More schools offer the same option. They include at least 10 historically Black institutions, among them Howard, Hampton and Jackson State universities.
Co-op jobs have been mandatory at Wilberforce University since 1965. Spelman College started a program two years ago.
Typically, employers pay students to work full time for as many as six months at a time. They then spend a similar period in classes. Some schools permit part-time co-ops. Colleges build relationships with potential employers, but students must apply for jobs and compete for them.
Northeastern, for example, has almost 3,000 employers as partners. They include major local companies like retailer TJX, the Boston Globe and data storage giant EMC, as well as state and federal government agencies. The school has employer partners across the country and in more than 100 countries.
Co-op benefits
Co-op experience helped Juli Hanscom, a 2013 graduate of Northeastern, get her job as the press assistant to Massachusetts Governor Deval Patrick.
A history major, Hanscom did one co-op giving tours of the historic State House on Beacon Hill and another in Patrick’s press office. She graduated last January, and the governor’s staff hired her a month later.
“I think that they were impressed by my ability to handle the rigorous work within the press office as well as the ability to think on my feet,” Hanscom says. “And they knew what they were getting. There wasn’t a need so much as to have a trial period. They had already had that trial period with me in 2011 for six months when I was their full-time co-op.”
Hanscom says “the vast majority” of her friends who graduated from Northeastern this year and the year prior found jobs immediately. The class of 2013 has about 3,000 members.
At Northeastern, the standard options for undergraduates are two co-ops in four years of enrollment or three over five years.
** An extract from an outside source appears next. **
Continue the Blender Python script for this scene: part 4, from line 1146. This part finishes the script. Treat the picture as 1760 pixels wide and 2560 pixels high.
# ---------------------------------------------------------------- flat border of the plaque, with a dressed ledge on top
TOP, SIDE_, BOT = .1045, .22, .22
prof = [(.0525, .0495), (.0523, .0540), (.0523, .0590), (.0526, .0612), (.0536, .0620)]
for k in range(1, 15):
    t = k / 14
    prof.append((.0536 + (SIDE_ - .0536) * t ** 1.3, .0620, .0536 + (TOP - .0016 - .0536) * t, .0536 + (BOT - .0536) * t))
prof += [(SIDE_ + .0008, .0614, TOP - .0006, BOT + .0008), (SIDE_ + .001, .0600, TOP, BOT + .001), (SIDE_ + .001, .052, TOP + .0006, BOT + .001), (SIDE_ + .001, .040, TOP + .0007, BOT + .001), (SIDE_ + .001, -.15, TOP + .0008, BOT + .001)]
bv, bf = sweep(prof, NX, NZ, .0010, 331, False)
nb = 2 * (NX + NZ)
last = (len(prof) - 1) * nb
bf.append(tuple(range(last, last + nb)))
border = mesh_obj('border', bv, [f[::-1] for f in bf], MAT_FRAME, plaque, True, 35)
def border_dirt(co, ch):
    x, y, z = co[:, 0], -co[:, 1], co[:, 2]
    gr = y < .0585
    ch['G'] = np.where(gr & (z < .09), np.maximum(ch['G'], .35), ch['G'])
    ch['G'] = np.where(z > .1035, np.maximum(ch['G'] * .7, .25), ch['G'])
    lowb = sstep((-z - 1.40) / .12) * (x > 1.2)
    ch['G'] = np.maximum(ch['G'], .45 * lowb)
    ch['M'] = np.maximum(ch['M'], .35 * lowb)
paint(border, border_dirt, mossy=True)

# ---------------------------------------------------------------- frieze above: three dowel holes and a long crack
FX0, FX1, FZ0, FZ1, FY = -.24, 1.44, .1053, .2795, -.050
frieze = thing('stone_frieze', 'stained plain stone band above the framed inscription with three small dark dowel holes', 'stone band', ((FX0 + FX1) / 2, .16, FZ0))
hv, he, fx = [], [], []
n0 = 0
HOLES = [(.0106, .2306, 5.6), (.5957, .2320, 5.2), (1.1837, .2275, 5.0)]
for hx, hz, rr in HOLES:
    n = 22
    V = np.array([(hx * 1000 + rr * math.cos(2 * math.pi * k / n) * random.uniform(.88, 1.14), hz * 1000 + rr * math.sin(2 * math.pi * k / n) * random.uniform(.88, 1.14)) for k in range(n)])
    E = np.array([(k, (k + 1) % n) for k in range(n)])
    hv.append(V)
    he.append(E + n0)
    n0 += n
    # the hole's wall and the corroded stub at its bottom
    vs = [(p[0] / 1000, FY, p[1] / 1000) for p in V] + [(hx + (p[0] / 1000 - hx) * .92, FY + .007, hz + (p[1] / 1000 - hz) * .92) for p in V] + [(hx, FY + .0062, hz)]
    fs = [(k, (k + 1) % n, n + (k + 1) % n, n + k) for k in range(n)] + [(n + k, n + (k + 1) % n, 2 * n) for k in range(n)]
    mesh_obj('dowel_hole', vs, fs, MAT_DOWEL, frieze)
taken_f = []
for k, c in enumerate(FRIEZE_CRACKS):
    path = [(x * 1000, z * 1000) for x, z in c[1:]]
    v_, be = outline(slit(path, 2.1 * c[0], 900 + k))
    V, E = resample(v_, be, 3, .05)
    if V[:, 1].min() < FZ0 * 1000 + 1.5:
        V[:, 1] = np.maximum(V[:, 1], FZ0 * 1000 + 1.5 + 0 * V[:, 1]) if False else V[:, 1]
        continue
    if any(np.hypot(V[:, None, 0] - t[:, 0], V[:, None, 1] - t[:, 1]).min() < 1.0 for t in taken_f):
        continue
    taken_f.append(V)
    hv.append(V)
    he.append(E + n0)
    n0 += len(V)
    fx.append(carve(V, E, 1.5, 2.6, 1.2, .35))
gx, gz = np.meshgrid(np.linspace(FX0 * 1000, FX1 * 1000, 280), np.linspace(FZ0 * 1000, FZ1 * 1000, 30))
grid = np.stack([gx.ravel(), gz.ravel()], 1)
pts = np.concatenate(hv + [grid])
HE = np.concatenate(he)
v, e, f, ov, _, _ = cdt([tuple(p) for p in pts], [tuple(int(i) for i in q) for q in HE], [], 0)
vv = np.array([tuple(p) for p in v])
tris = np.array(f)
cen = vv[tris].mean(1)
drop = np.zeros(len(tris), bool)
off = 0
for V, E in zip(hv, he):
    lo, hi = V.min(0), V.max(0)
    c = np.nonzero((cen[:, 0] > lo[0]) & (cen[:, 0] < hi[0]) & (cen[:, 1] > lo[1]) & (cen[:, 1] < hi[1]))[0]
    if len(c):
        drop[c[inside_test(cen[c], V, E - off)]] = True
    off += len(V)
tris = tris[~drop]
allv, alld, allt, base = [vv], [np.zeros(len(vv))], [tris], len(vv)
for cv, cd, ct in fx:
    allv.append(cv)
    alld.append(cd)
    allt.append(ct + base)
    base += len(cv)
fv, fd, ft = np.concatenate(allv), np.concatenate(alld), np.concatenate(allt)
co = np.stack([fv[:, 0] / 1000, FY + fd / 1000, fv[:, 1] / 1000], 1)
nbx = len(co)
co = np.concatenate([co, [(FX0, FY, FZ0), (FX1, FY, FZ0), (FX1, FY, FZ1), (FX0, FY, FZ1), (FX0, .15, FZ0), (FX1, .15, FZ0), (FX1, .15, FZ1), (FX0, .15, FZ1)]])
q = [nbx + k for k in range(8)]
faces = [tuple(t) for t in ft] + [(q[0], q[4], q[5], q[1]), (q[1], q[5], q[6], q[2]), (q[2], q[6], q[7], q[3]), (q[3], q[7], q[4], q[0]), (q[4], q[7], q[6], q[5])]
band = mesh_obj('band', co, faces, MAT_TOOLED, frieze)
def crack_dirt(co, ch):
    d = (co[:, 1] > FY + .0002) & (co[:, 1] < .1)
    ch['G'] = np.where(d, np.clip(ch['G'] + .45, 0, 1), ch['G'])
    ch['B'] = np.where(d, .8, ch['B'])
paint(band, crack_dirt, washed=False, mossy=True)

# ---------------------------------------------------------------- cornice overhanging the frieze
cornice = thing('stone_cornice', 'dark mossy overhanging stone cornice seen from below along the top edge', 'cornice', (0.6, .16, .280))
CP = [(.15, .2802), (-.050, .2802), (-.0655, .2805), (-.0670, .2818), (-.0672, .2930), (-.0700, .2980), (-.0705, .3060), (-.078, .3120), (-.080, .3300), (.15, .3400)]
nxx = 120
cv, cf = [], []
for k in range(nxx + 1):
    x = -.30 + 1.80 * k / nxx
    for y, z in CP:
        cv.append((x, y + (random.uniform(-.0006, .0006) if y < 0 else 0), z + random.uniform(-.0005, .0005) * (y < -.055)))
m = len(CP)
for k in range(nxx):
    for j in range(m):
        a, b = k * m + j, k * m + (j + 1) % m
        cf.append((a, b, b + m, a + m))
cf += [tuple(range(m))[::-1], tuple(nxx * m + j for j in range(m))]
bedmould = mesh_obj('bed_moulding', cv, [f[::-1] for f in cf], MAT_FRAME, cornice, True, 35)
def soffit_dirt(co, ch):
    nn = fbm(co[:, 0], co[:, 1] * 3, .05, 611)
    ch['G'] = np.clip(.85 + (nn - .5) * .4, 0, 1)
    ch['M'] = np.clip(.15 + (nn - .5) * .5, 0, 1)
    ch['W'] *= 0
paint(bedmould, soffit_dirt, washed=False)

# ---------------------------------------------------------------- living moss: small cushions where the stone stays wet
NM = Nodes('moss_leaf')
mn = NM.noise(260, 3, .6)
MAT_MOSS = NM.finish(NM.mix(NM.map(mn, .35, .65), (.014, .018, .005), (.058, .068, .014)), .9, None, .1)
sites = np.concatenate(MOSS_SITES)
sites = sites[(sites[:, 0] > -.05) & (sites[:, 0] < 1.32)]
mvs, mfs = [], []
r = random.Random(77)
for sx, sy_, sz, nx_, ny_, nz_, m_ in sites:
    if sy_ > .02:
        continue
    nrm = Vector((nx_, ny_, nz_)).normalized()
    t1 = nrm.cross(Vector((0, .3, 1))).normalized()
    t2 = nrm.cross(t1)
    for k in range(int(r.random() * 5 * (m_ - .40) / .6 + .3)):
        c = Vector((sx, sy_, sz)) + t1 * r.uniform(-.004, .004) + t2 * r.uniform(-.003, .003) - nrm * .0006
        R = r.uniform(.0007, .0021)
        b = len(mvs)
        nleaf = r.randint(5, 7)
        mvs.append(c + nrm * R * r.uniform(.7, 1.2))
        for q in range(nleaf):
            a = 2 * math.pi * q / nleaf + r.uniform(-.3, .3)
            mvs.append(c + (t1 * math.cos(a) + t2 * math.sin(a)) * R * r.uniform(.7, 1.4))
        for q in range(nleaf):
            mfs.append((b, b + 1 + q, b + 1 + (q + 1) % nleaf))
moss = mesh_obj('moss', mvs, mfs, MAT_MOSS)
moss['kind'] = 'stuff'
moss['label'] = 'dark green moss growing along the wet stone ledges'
Students are heavily advised to do co-op jobs, Shemin says, but have flexibility in how many.
Nsang, for instance, did one in two and a half years; Hanscom, two in four and a half years.
Spelman is a rare liberal arts college replicating what large universities have done. The selective school’s goal is not so much to improve the job prospects of students, but to keep them in school.
“Some of our students, for financial reasons, need to stop out,” explains Kassandra Jolley, Spelman’s vice president for institutional advancement. “So it was really to address the financial budget that we realize our students have each and every year.”
Keith Webb, a former stock trader and human resources officer on Wall Street, was brought in to organize and direct Spelman’s co-op program. He says the small number of students who have participated so far earn an average of $15 per hour while working during the spring semester.
Students have done co-op jobs at Delta Airlines, UPS and the large public relations firm Edelman. Edelman hired an English major after she completed her co-op assignment and graduated last spring. Over the last two years, says Webb, nine students have participated in Spelman’s co-op program, which is expected to gradually grow.
Stonely says the recession did have one limited impact on co-op education: companies offered fewer positions for undergraduate students.
“But those co-op students they did hire, they tended to hire them [permanently] and, obviously, they continued to do well,” says Stonely. “In that perspective, certainly the recession did not hurt the cooperative education field.”